# WHAT THE TASK REQUIRES:
Within the records below, reproduce without change the lines from the line that has "Write part 3" through the line that has "o = mb.build('bed_edging', M['edging'], bevel=0.004);", and only those.

Scripts that build scenes:
⁂

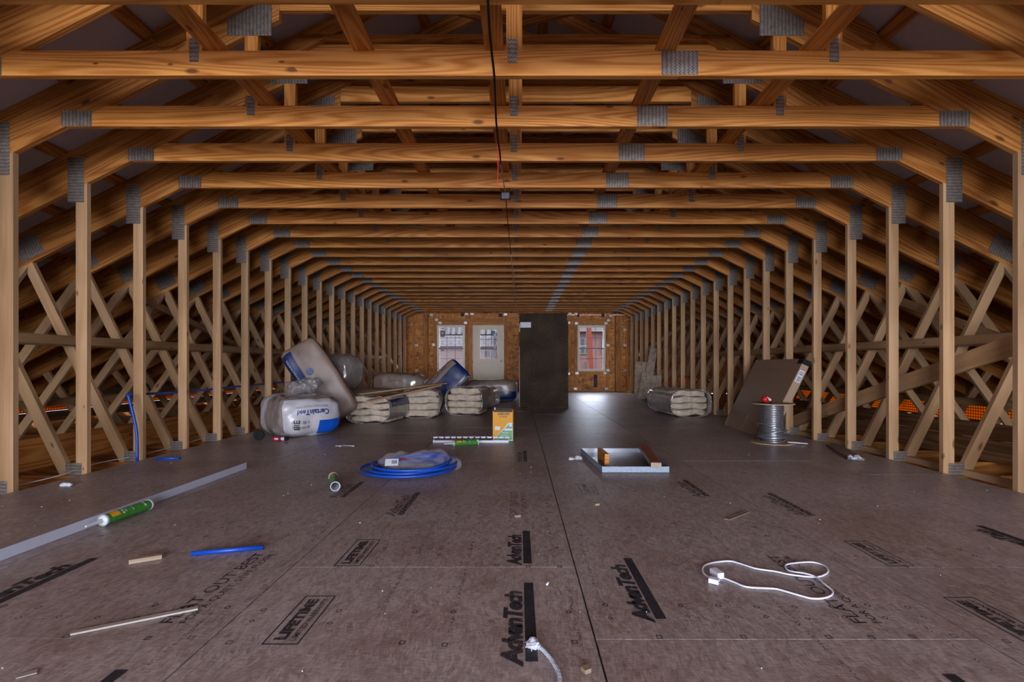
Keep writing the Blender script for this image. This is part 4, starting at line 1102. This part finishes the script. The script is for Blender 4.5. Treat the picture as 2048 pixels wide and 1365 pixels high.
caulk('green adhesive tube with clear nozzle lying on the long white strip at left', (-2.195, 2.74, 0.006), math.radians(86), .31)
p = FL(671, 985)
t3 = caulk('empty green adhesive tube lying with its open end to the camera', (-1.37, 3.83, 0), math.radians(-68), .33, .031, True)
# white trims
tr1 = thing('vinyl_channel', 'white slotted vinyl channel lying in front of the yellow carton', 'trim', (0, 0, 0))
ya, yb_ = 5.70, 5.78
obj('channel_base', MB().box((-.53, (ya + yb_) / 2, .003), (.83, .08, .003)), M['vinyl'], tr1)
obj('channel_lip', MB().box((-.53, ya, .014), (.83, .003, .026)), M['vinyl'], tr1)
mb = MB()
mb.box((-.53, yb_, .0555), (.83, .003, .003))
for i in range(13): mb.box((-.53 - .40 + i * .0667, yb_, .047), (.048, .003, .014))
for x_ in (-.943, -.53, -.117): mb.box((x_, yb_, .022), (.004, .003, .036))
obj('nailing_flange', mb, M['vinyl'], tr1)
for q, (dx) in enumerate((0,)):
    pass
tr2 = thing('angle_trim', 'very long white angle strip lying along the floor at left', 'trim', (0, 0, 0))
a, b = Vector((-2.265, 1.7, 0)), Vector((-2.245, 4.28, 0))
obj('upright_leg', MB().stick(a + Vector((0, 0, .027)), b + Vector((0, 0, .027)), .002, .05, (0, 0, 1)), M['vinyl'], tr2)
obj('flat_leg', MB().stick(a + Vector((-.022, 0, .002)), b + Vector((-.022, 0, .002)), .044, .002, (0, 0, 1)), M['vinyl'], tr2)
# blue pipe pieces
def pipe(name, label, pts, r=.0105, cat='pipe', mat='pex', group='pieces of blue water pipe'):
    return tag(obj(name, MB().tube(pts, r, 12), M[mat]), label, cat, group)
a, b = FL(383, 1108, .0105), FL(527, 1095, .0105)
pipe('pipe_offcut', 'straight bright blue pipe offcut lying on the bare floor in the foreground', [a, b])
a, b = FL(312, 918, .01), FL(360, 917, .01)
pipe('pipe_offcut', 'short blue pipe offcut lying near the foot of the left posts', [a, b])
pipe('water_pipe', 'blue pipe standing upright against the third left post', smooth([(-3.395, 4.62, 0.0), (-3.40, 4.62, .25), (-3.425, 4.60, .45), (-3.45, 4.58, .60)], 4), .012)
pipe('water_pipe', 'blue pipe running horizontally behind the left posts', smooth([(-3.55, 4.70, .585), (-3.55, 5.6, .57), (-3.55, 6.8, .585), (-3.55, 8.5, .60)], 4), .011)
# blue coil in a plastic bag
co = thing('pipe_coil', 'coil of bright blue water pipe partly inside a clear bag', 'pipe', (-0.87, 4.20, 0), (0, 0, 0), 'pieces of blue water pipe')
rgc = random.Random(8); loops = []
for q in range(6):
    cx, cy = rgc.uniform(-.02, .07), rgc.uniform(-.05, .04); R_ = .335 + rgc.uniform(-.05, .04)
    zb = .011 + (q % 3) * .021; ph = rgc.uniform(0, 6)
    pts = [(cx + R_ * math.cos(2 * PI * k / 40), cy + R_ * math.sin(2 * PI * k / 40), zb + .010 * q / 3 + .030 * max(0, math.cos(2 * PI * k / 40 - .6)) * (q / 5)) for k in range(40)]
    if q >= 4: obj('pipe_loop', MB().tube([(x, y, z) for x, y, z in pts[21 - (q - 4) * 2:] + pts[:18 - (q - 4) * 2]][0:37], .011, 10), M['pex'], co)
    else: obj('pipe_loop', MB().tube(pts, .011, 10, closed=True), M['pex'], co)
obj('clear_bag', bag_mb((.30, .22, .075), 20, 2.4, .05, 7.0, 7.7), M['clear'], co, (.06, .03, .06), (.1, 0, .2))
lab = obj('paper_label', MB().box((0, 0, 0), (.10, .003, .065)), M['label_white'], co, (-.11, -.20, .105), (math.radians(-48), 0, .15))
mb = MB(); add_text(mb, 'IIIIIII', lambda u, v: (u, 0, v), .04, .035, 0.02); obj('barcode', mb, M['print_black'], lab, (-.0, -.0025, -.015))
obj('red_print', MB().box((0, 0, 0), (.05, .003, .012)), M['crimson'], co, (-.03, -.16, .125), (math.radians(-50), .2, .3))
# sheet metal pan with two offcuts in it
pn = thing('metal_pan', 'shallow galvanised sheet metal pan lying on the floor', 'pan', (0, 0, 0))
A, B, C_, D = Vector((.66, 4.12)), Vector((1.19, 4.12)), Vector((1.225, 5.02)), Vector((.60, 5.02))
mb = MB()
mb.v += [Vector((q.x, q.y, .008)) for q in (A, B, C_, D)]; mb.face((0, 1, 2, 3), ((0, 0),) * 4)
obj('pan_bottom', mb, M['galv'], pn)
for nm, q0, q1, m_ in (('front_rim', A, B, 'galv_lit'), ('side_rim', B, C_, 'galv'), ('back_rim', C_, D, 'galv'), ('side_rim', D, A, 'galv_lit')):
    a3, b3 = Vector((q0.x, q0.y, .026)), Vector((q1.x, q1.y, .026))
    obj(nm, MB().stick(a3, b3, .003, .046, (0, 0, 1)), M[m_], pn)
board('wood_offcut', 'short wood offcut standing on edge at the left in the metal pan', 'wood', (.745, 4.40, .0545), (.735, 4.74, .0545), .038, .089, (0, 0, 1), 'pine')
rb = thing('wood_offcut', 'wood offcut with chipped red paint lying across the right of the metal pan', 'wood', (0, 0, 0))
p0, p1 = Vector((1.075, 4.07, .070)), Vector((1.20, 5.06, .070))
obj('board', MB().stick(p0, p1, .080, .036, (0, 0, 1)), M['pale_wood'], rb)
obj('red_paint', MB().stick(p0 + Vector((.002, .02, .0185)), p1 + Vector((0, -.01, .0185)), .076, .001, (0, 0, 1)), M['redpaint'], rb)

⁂

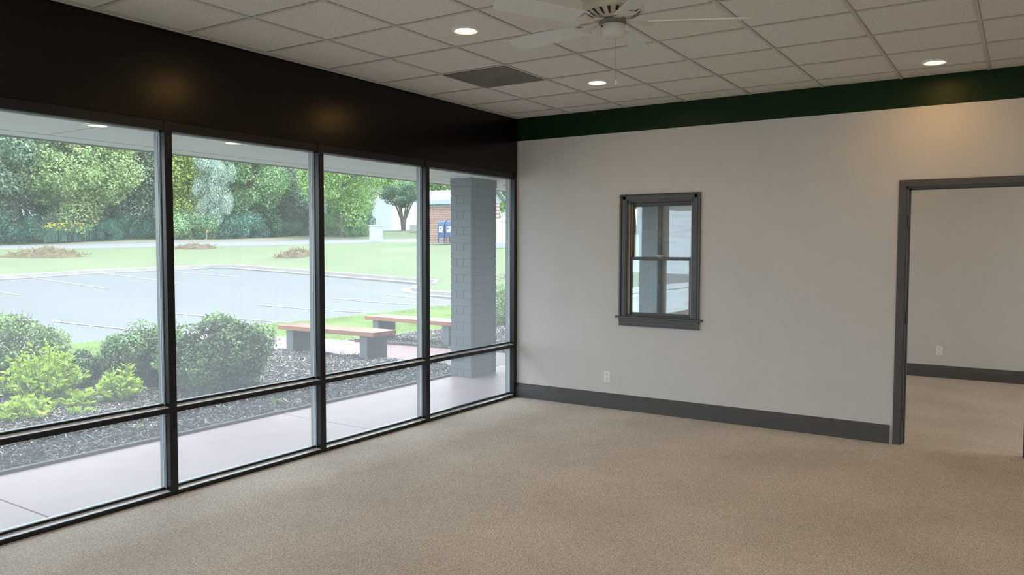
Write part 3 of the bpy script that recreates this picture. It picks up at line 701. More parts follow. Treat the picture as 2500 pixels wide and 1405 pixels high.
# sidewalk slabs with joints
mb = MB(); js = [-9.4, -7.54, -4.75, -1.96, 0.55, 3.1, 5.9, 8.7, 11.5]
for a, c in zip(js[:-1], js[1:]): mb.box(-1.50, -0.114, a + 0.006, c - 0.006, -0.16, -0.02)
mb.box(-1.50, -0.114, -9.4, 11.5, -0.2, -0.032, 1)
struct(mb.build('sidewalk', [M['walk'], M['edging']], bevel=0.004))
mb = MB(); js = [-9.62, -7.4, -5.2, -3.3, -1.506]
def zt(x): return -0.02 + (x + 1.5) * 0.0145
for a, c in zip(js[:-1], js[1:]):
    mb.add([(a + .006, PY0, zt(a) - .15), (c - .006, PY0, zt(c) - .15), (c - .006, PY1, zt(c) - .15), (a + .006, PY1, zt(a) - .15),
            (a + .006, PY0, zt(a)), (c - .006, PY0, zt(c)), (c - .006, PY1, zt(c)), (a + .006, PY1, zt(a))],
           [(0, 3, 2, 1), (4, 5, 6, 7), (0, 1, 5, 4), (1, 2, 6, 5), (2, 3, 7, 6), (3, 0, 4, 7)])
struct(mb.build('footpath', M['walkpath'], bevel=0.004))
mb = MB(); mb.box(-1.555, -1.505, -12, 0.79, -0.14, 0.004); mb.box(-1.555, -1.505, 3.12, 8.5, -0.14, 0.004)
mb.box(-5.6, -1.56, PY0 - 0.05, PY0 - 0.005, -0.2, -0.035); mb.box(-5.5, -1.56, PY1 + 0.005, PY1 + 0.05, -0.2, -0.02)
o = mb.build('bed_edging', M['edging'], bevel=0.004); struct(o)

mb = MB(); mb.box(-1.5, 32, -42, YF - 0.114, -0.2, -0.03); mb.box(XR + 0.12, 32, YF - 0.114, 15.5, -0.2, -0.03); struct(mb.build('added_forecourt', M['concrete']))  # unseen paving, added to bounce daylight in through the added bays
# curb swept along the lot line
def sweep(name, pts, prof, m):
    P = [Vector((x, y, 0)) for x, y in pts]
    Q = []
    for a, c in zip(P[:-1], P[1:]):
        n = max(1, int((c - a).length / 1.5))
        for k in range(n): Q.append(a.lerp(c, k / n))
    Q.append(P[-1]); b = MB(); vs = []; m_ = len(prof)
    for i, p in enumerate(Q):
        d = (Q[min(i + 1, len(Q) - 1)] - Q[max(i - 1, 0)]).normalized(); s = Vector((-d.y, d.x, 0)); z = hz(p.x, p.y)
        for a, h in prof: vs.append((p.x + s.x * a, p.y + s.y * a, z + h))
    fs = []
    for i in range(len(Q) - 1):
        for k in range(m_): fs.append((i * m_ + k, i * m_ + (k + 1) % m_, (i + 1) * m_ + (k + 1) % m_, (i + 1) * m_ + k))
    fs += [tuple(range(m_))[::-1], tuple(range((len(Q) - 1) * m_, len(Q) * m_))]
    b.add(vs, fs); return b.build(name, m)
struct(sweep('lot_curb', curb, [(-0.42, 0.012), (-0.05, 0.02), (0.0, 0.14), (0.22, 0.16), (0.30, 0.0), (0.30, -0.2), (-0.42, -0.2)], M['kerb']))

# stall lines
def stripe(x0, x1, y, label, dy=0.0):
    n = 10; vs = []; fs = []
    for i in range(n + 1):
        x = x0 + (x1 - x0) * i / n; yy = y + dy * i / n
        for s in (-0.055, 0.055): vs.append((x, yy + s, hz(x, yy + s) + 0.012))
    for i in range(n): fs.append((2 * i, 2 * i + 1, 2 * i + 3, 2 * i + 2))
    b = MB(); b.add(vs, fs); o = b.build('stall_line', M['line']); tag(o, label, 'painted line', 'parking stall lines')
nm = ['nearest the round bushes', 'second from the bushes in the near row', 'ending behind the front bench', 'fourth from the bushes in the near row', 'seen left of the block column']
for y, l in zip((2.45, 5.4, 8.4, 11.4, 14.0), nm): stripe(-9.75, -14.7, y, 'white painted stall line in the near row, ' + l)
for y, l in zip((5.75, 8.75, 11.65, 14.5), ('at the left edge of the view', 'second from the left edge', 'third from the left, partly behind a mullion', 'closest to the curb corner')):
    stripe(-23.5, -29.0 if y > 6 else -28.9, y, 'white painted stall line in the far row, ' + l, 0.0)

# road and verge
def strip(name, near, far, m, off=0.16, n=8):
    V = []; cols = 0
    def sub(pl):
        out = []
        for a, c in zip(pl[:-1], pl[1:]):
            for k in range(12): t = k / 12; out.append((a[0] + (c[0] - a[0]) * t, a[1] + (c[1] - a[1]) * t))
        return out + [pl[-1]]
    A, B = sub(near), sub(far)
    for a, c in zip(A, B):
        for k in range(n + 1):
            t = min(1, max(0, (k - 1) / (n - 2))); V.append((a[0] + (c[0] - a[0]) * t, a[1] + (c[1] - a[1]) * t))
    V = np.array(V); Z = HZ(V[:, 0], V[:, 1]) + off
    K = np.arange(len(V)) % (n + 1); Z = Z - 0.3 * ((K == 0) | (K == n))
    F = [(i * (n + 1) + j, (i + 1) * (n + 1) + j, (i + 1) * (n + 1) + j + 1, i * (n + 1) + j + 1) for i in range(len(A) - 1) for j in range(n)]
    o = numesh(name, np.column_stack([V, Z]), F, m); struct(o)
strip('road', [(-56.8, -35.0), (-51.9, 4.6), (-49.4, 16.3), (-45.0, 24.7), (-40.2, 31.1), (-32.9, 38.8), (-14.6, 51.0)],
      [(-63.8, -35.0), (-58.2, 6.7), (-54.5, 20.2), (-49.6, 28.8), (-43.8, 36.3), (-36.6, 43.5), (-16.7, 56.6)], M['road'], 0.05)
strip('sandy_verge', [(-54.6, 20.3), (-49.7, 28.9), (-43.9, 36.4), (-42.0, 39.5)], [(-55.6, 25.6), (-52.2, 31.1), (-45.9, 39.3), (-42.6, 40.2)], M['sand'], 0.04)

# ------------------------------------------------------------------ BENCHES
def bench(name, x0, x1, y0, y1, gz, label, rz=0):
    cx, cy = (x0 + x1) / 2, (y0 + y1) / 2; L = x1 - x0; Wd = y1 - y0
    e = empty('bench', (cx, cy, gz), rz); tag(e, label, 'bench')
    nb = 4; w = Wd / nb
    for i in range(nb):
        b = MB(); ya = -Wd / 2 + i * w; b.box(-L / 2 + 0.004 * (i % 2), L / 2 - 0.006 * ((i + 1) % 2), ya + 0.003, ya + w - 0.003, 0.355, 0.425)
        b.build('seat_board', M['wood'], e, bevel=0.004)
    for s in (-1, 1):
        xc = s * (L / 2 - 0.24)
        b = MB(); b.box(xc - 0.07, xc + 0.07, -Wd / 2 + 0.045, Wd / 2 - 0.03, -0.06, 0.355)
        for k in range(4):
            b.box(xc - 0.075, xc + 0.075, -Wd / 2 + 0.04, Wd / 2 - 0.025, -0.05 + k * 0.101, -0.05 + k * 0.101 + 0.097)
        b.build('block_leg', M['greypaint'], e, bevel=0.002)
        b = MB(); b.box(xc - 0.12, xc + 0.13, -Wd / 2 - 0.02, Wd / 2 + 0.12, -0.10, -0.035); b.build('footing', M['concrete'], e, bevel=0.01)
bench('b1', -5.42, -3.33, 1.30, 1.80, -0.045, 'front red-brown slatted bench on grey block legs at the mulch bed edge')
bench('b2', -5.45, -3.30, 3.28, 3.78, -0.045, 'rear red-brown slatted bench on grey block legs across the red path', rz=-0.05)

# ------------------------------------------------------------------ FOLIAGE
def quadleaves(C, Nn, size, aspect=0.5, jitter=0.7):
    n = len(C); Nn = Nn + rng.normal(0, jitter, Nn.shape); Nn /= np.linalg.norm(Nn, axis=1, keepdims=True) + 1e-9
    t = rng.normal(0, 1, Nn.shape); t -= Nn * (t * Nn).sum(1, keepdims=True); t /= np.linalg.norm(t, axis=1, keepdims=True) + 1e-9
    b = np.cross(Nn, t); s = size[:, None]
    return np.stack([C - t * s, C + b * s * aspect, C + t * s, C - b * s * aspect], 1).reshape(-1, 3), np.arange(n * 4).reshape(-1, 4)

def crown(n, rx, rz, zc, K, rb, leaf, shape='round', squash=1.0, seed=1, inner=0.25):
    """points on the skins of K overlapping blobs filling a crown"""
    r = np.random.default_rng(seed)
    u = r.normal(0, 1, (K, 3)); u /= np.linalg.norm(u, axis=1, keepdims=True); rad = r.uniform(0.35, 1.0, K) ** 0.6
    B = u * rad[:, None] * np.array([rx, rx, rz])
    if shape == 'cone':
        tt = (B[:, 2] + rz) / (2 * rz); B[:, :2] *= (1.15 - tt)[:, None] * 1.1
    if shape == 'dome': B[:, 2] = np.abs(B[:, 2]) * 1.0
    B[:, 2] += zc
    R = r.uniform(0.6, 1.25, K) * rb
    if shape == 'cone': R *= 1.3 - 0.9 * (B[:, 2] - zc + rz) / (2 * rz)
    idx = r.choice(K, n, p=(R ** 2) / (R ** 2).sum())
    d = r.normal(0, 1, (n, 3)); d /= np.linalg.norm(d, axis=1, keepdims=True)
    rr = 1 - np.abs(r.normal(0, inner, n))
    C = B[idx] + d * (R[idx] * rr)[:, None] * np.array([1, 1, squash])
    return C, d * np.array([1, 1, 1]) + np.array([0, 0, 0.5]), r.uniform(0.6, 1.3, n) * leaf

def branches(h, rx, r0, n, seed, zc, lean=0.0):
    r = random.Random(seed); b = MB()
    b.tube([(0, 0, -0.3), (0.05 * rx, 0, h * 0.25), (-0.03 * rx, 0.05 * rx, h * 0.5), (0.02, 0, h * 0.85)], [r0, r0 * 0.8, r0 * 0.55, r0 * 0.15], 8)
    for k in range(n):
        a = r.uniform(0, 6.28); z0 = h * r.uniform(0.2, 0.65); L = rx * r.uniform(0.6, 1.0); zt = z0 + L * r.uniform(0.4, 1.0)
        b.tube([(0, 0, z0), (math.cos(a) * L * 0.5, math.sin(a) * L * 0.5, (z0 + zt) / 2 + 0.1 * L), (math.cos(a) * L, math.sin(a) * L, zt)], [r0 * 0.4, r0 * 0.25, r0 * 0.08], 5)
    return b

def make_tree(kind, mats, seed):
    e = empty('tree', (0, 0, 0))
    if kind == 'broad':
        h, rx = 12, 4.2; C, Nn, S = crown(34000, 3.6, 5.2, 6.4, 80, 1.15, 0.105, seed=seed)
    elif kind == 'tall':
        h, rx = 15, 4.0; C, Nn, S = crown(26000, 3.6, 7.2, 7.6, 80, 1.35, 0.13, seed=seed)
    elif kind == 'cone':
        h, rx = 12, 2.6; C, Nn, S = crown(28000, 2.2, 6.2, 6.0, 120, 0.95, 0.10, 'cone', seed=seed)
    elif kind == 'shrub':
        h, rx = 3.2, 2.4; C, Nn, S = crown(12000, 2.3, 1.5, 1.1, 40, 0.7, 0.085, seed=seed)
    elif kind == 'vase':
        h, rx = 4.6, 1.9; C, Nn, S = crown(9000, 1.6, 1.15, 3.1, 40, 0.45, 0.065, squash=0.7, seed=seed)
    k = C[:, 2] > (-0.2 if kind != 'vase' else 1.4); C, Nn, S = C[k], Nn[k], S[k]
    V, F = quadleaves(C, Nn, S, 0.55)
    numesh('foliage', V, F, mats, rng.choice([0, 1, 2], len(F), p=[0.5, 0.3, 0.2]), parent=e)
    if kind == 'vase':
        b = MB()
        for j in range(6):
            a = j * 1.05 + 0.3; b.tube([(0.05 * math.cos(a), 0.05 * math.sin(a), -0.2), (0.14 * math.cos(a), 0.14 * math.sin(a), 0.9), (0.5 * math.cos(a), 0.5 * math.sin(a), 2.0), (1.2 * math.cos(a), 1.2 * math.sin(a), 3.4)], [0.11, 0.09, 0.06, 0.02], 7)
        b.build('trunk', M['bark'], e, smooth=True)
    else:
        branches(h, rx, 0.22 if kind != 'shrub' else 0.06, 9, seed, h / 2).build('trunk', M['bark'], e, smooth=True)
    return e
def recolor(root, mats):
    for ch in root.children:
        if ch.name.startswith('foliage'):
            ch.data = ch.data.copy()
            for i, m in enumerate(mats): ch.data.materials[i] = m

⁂

# THE SOLUTION:
Write part 3 of the bpy script that recreates this picture. It picks up at line 701. More parts follow. Treat the picture as 2500 pixels wide and 1405 pixels high.
# sidewalk slabs with joints
mb = MB(); js = [-9.4, -7.54, -4.75, -1.96, 0.55, 3.1, 5.9, 8.7, 11.5]
for a, c in zip(js[:-1], js[1:]): mb.box(-1.50, -0.114, a + 0.006, c - 0.006, -0.16, -0.02)
mb.box(-1.50, -0.114, -9.4, 11.5, -0.2, -0.032, 1)
struct(mb.build('sidewalk', [M['walk'], M['edging']], bevel=0.004))
mb = MB(); js = [-9.62, -7.4, -5.2, -3.3, -1.506]
def zt(x): return -0.02 + (x + 1.5) * 0.0145
for a, c in zip(js[:-1], js[1:]):
    mb.add([(a + .006, PY0, zt(a) - .15), (c - .006, PY0, zt(c) - .15), (c - .006, PY1, zt(c) - .15), (a + .006, PY1, zt(a) - .15),
            (a + .006, PY0, zt(a)), (c - .006, PY0, zt(c)), (c - .006, PY1, zt(c)), (a + .006, PY1, zt(a))],
           [(0, 3, 2, 1), (4, 5, 6, 7), (0, 1, 5, 4), (1, 2, 6, 5), (2, 3, 7, 6), (3, 0, 4, 7)])
struct(mb.build('footpath', M['walkpath'], bevel=0.004))
mb = MB(); mb.box(-1.555, -1.505, -12, 0.79, -0.14, 0.004); mb.box(-1.555, -1.505, 3.12, 8.5, -0.14, 0.004)
mb.box(-5.6, -1.56, PY0 - 0.05, PY0 - 0.005, -0.2, -0.035); mb.box(-5.5, -1.56, PY1 + 0.005, PY1 + 0.05, -0.2, -0.02)
o = mb.build('bed_edging', M['edging'], bevel=0.004); struct(o)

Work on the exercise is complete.